-- GIVEN INSTRUCTION --
Give back the full listing, character for character, with no pictures.

-- INFORMATION SHOWN --

────────────────

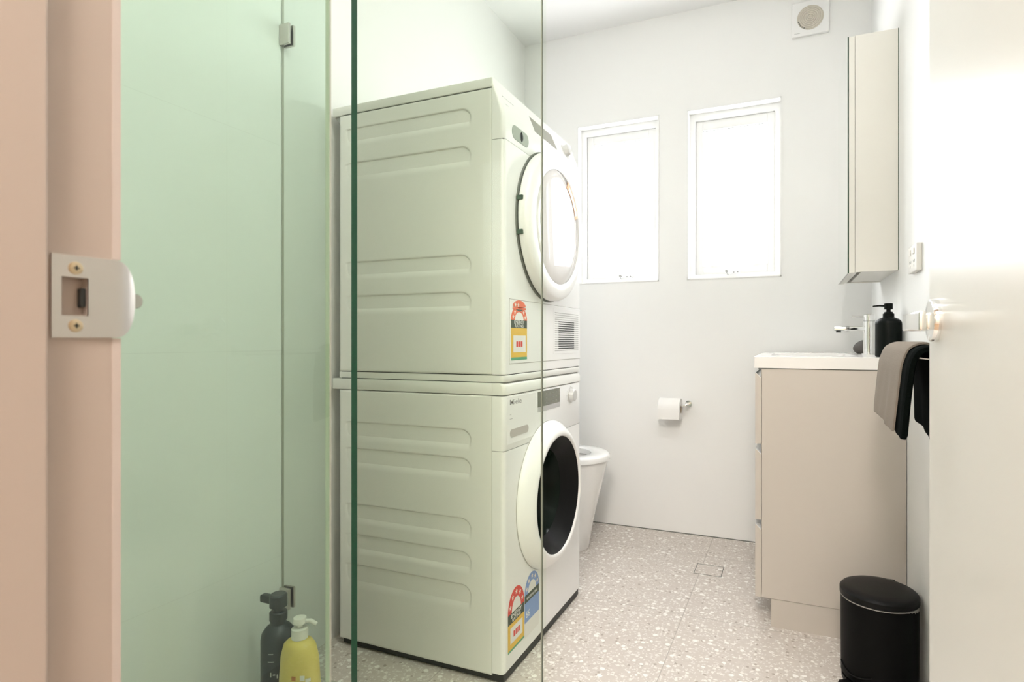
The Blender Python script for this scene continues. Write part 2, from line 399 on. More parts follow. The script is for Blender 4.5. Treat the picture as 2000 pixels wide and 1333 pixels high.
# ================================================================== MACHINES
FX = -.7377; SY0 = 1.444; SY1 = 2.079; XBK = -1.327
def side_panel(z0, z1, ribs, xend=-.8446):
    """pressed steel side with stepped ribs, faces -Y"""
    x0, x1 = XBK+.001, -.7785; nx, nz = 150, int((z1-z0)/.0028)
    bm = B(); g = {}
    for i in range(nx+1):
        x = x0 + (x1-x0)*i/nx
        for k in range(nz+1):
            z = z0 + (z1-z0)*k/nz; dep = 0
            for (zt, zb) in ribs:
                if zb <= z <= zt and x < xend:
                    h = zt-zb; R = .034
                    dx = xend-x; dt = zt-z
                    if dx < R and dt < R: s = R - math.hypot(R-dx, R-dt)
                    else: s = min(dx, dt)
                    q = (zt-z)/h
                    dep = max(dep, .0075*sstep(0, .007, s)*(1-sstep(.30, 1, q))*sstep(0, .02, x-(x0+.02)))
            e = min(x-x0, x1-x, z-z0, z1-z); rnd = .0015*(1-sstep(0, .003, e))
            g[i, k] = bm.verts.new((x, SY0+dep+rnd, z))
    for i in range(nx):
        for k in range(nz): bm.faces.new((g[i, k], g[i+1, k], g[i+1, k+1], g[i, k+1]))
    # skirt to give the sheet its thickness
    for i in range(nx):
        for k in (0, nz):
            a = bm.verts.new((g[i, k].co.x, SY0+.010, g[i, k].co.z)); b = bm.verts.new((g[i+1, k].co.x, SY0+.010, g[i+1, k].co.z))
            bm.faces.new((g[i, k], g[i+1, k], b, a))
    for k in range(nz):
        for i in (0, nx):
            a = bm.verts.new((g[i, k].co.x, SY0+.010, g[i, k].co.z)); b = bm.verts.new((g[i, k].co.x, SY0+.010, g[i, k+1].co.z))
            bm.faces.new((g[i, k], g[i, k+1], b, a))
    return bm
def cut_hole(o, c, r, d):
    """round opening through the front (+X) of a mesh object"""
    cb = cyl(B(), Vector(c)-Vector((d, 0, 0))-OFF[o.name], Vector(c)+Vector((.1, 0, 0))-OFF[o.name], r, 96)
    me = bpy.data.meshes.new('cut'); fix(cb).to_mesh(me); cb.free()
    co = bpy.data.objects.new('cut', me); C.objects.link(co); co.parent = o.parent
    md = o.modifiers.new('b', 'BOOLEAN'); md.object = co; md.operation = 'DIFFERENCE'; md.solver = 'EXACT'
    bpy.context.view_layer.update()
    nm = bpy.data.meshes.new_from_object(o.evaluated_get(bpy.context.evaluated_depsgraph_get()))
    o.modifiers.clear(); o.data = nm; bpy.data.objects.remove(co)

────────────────

-- TASK OUTPUT --
The Blender Python script for this scene continues. Write part 2, from line 399 on. More parts follow. The script is for Blender 4.5. Treat the picture as 2000 pixels wide and 1333 pixels high.
# ================================================================== MACHINES
FX = -.7377; SY0 = 1.444; SY1 = 2.079; XBK = -1.327
def side_panel(z0, z1, ribs, xend=-.8446):
    """pressed steel side with stepped ribs, faces -Y"""
    x0, x1 = XBK+.001, -.7785; nx, nz = 150, int((z1-z0)/.0028)
    bm = B(); g = {}
    for i in range(nx+1):
        x = x0 + (x1-x0)*i/nx
        for k in range(nz+1):
            z = z0 + (z1-z0)*k/nz; dep = 0
            for (zt, zb) in ribs:
                if zb <= z <= zt and x < xend:
                    h = zt-zb; R = .034
                    dx = xend-x; dt = zt-z
                    if dx < R and dt < R: s = R - math.hypot(R-dx, R-dt)
                    else: s = min(dx, dt)
                    q = (zt-z)/h
                    dep = max(dep, .0075*sstep(0, .007, s)*(1-sstep(.30, 1, q))*sstep(0, .02, x-(x0+.02)))
            e = min(x-x0, x1-x, z-z0, z1-z); rnd = .0015*(1-sstep(0, .003, e))
            g[i, k] = bm.verts.new((x, SY0+dep+rnd, z))
    for i in range(nx):
        for k in range(nz): bm.faces.new((g[i, k], g[i+1, k], g[i+1, k+1], g[i, k+1]))
    # skirt to give the sheet its thickness
    for i in range(nx):
        for k in (0, nz):
            a = bm.verts.new((g[i, k].co.x, SY0+.010, g[i, k].co.z)); b = bm.verts.new((g[i+1, k].co.x, SY0+.010, g[i+1, k].co.z))
            bm.faces.new((g[i, k], g[i+1, k], b, a))
    for k in range(nz):
        for i in (0, nx):
            a = bm.verts.new((g[i, k].co.x, SY0+.010, g[i, k].co.z)); b = bm.verts.new((g[i, k].co.x, SY0+.010, g[i, k+1].co.z))
            bm.faces.new((g[i, k], g[i, k+1], b, a))
    return bm
def cut_hole(o, c, r, d):
    """round opening through the front (+X) of a mesh object"""
    cb = cyl(B(), Vector(c)-Vector((d, 0, 0))-OFF[o.name], Vector(c)+Vector((.1, 0, 0))-OFF[o.name], r, 96)
    me = bpy.data.meshes.new('cut'); fix(cb).to_mesh(me); cb.free()
    co = bpy.data.objects.new('cut', me); C.objects.link(co); co.parent = o.parent
    md = o.modifiers.new('b', 'BOOLEAN'); md.object = co; md.operation = 'DIFFERENCE'; md.solver = 'EXACT'
    bpy.context.view_layer.update()
    nm = bpy.data.meshes.new_from_object(o.evaluated_get(bpy.context.evaluated_depsgraph_get()))
    o.modifiers.clear(); o.data = nm; bpy.data.objects.remove(co)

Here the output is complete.